(TASK INSTRUCTIONS)
Retype everything from the line that contains "THK['T12'] = t('C','360" down to the line that contains "THK['T13'] = t('C','40", inclusive, without altering or adding anything.

(SOURCE EXCERPT)
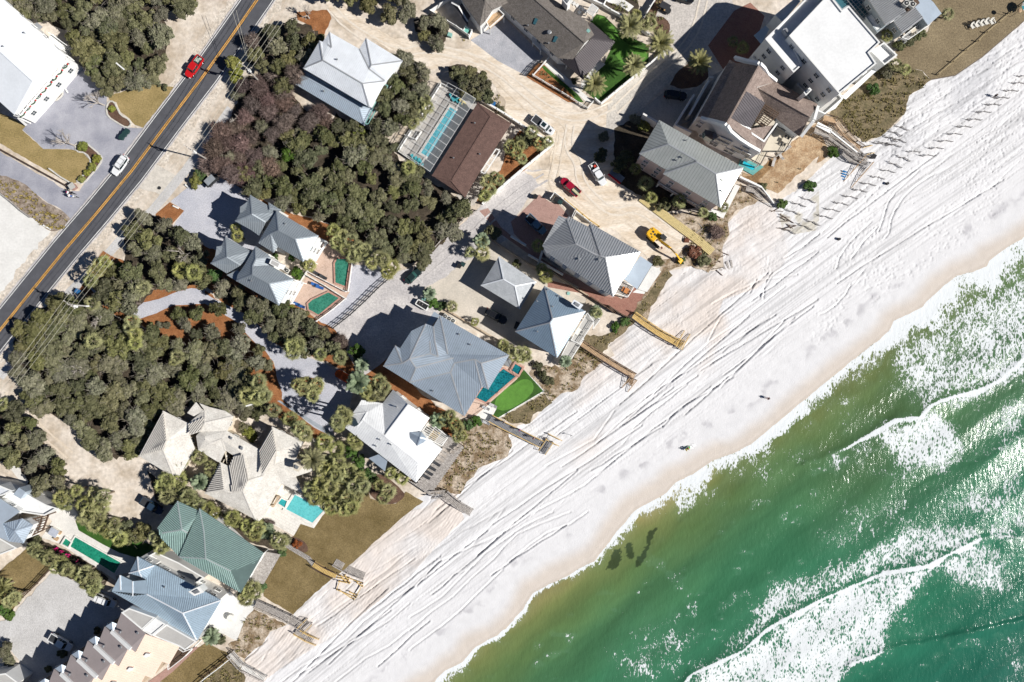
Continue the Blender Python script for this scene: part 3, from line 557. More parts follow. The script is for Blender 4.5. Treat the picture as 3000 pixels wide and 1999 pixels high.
# right: dune scrub, soil, lawns
sheet('lawn', t('N','960 -60 1990 -100 1990 110 1882 196 1500 525 1250 695 1030 735 950 650 740 600 700 470 760 440 1000 290 1020 230 1120 130 1040 10'), M_lawn_b, amp=.6, label='brown dormant lawn above the beach')
sheet('sea_wall_edge', t('N','1990 105 1882 190 1500 519 1250 689 1030 729 1030 737 1250 698 1500 528 1882 199 1990 114'), mat('edge_board', (.13,.10,.08)), label='dark timber edge of the lawn')
sheet('dune_scrub_ground', t('N','740 600 950 650 1030 733 920 830 830 880 780 1050 600 1230 400 1310 200 1130 90 1050 200 920 500 640 620 600'), M_dune2, amp=3)
sheet('bare_soil', t('H','1180 340 1180 330 1270 350 1450 200 1700 0')+t('D','1640 1300 1882 1120')+t('N','60 1060 90 1140 0 1200 100 1400 60 1450 -20 1500')+t('H','1882 180 1500 520 1440 500 1330 470 1160 380'), M_soil, amp=3, label='orange soil slope below the mansion')
sheet('bare_soil', t('H','1170 370 1270 360 1450 210 1560 130 1500 240 1330 400 1330 470'), M_soil_d, amp=3)
sheet('dune_scrub_ground', t('H','1160 440 1240 500 1330 590 1100 700 1040 800 1060 900 990 1030 930 1180 860 1250 720 1190 640 1180 500 1240 430 1420 330 1568 300 1700 200 1568 350 1300 430 1200 360 1110 560 1130 620 1040 740 950 640 860 520 700 850 690 990 760 1110 500'), M_dunesoil, amp=4)
sheet('dune_scrub_ground', t('Q','480 370 620 200 700 80 800 -40 850 20 780 90 700 260 580 370 530 420'), M_dune2, amp=3)
sheet('sandy_yard', t('Q','-60 640 60 240 200 300 420 400 300 500 200 600 100 780 -60 760'), M_ground, amp=3)
sheet('dune_scrub_ground', t('Q','250 560 420 410 510 450 420 540 260 650 200 760 60 880 0 1000 -80 960 -100 700 0 560 170 580'), M_dune2, amp=4)
sheet('dune_scrub_ground', t('K','1120 200 1300 240 1500 160 1640 60 1790 200 1600 320 1540 440 1400 480 1300 560 1240 470 1100 300'), M_dunesoil, amp=5)
sheet('dune_scrub_ground', t('K','830 710 1240 480 1310 570 1130 680 1110 760 940 760'), M_dune2, amp=4)
sheet('dune_scrub_ground', t('K','400 760 560 700 760 770 900 830 940 960 900 1060 700 1130 520 1290 470 1400 200 1400 200 1350 400 1100 500 970'), M_dunesoil, amp=4)
sheet('stone_border', t('K','1045 250 1245 462 820 712 790 700 1225 455 1050 270'), M_stone, amp=.8)
sheet('artificial_lawn', t('K','1048 258 1228 458 815 702 765 682 795 620 740 560 985 350'), M_green, label='dark green turf beside the long blue pool')
bed(t('K','870 440 960 395 1030 350 1090 348 1135 385 1142 440 1110 500 980 600 900 632 850 640 795 620 778 580 800 520'), M_green_l, name='putting_green', kerb=False, smooth=2, label='bright oval putting green above the dunes')
sheet('pool_deck', t('K','860 250 900 160 1060 225 1050 260 985 350 740 565 795 620 740 700 600 700 480 700 560 520 700 300'), M_paver, label='pink paver deck of the long blue pool')
sheet('patio', t('K','610 680 740 572 798 622 750 710 730 745'), M_conc_w)
sheet('mulch_bed', t('K','-60 470 0 490 330 640 480 760 420 880 370 880 240 760 60 700 -100 620')+t('J','1620 430 1700 380'), M_mulch, amp=2)
sheet('mulch_bed', t('J','1640 400 1700 360 1882 450 1960 620 1860 560 1720 450 1640 440'), M_mulch, amp=1)
sheet('sandy_yard', t('K','900 0 1360 150 1480 180 1370 240 1160 150 960 60'), M_ground, amp=2)
# south: cream house gardens and lawns
sheet('lawn', [(1020,1440),(1078,1430),(1085,1460),(1130,1478),(1160,1475),(1190,1440),(1240,1470)]+t('M','1882 0 1800 65 1700 160 1570 270 1470 370 1360 470 1190 600 1120 660 980 780 815 945 540 780 520 640 600 560 700 390 760 320 820 220 890 105 1000 145 1090 0')+[(985,1440)], M_lawn_d, amp=1.5, label='big brown green lawn above the beach')
bed(t('J','1480 1340 1600 1180 1840 1390 1830 1440 1750 1495 1640 1495 1540 1440'), M_mulch_d, kerb=False)
bed(t('M','780 220 900 260 950 320 945 380 860 370 760 310'), M_mulch_d, kerb=False)
sheet('pool_terrace', [(790,1440),(815,1415),(870,1440),(960,1488),(920,1548),(880,1535),(861,1570),(768,1520),(752,1532),(735,1500)], M_wpav, label='white paver terrace of the turquoise pool')
sheet('leaf_litter', [(430,1380),(520,1460),(640,1500),(760,1560),(830,1600),(800,1610),(700,1580),(560,1500),(460,1470)], M_litter, amp=3)
sheet('white_patio', t('I','60 1130 180 1140 260 1260 480 1400 640 1480 700 1568')+t('L','720 40 690 90 730 180 950 300 1240 430 1180 560 1060 590 1070 640 860 500 560 300 380 240 430 170 480 90 400 0'), mat('white_terrace', (.64,.62,.58), scale=.5, var=.08, fine=.08, fscale=4), amp=1, label='white stone terrace of the green pool')
sheet('artificial_lawn', t('L','740 10 695 90 722 172 945 302 1100 380 1260 425 1400 380 1440 330 1200 230 1000 120 860 60'), M_green, label='narrow green lawn beside the green pool')
sheet('flower_bed', t('L','250 250 330 210 420 280 600 350 870 500 1000 620 940 720 860 740 720 640 560 600 480 520 260 400'), M_litter, amp=3)
sheet('gravel_lot', t('L','-400 1060 0 1010 110 960 200 850 480 560 560 590 700 640 860 740 930 720 1100 800 1260 880 1120 930 620 1420 420 1700 -60 1700 250 1500 230 1450 60 1220 0 1190 -400 1100'), M_gravel4, amp=3, label='light grey gravel lot beside the townhouses')
sheet('lawn', t('L','-200 700 0 545 250 335 420 430 480 520 220 760 120 900 0 960 -200 1000'), M_lawn_d, amp=1.5, label='brown green lawn beside the gravel lot')
sheet('sand_patio', t('M','230 740 300 800 480 820 440 920 370 1000 290 1185 180 1130 30 1060 -20 900'), M_conc_w, amp=1.5, label='white sand yard with the round fire pit')
sheet('dune_scrub_ground', t('M','450 900 750 1050 600 1090 530 1220 400 1310 370 1350 240 1300 210 1220 290 1180 370 1000'), M_dunesoil, amp=4)
sheet('lawn', [(440,2060),(480,1999)]+t('L','1380 1568 1590 1440 1800 1260 1900 1200')+t('M','60 1230 230 1310 240 1340 200 1380 -20 1540')+[(600,2060)], M_lawn_d, amp=1.5, label='brown lawn behind the townhouses')
sheet('brick_walk', t('L','1360 1568 1560 1420 1790 1240 1820 1250 1590 1470 1450 1580'), M_brick_g)
sheet('dune_scrub_ground', t('M','-60 1568 240 1360 330 1440 380 1530 330 1700 -100 1700'), M_dune2, amp=4)
# litter below the thickets
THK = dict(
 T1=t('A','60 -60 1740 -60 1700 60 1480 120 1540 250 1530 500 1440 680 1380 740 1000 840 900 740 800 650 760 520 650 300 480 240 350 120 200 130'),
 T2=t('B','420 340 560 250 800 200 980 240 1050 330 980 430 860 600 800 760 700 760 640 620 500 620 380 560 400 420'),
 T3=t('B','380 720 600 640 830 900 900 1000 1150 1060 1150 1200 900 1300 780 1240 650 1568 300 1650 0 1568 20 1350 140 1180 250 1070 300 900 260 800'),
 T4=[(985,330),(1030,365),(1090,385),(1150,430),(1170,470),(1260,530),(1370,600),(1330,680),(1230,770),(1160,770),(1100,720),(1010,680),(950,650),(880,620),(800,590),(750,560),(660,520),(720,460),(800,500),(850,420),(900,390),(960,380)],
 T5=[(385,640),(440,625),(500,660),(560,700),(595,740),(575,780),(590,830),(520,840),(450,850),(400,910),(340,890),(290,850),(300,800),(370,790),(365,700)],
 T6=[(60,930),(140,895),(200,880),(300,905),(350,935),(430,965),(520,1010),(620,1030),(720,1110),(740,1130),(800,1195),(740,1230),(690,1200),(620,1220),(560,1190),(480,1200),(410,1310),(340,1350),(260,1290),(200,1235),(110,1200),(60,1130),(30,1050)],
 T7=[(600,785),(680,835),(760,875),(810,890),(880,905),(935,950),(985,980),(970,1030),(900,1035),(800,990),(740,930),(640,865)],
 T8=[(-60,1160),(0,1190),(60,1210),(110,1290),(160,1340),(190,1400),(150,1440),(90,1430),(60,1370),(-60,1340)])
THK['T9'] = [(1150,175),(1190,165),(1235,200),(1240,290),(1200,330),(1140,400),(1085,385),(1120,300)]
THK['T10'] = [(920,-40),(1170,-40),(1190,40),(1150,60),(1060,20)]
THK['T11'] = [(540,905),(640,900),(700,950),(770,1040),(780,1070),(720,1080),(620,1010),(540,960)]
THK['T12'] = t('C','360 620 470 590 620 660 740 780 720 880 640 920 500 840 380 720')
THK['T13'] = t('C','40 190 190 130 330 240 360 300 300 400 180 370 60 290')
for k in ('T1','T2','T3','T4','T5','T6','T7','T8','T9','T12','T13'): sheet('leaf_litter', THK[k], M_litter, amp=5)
# wheel tracks in lanes and worn wheel paths on the road
M_trk = mat('packed_track', (.56,.47,.365), scale=1.2, col2=(.67,.59,.49), fine=.2); M_trk2 = mat('pale_track', (.60,.53,.44), scale=1.2, col2=(.70,.64,.56), fine=.12)
def tracks(pts, m, gap=1.7, w=.42):
 for _ in range(2): pts = [pts[0]]+[(a[0]*k+b[0]*(1-k), a[1]*k+b[1]*(1-k)) for a, b in zip(pts, pts[1:]) for k in (.75,.25)]+[pts[-1]]
 for sg in (-.5, .5): strip('wheel_track', offs(pts, sg*gap), w, m, amp=.9, step=7)
tracks(t('B','1240 60 1420 230 1640 350 1882 500')+t('C','200 470 500 520 760 660 980 880 1180 1060 1400 1170 1420 1300 1350 1450'), M_trk); tracks(t('B','1150 60 1300 230 1560 390 1800 500')+t('C','120 440 460 490 760 610 1040 830 1260 1010 1500 1090 1700 1050 1882 960'), M_trk2)
tracks(t('C','1400 1200 1380 1320 1340 1568')+t('G','1300 120 1480 330 1750 520')+t('H','60 700 300 900'), M_trk); tracks(t('G','1330 60 1480 180 1640 330 1882 480')+t('H','200 700 420 900 600 1000'), M_trk); tracks(t('C','1480 1150 1450 1350 1560 1500')+t('G','1560 90 1700 260 1882 400')+t('H','200 640 500 860'), M_trk2)
tracks(t('I','20 500 200 650 420 860 640 1050'), M_trk); tracks(t('G','60 1010 330 770 560 620 760 420 1050 180 1250 60'), MATS['lane_gravel']); tracks(t('D','0 1020 330 700 620 470 760 260 820 0'), M_trk2)
from mathutils.bvhtree import BVHTree
BV = {}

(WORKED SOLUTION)
THK['T12'] = t('C','360 620 470 590 620 660 740 780 720 880 640 920 500 840 380 720')
THK['T13'] = t('C','40 190 190 130 330 240 360 300 300 400 180 370 60 290')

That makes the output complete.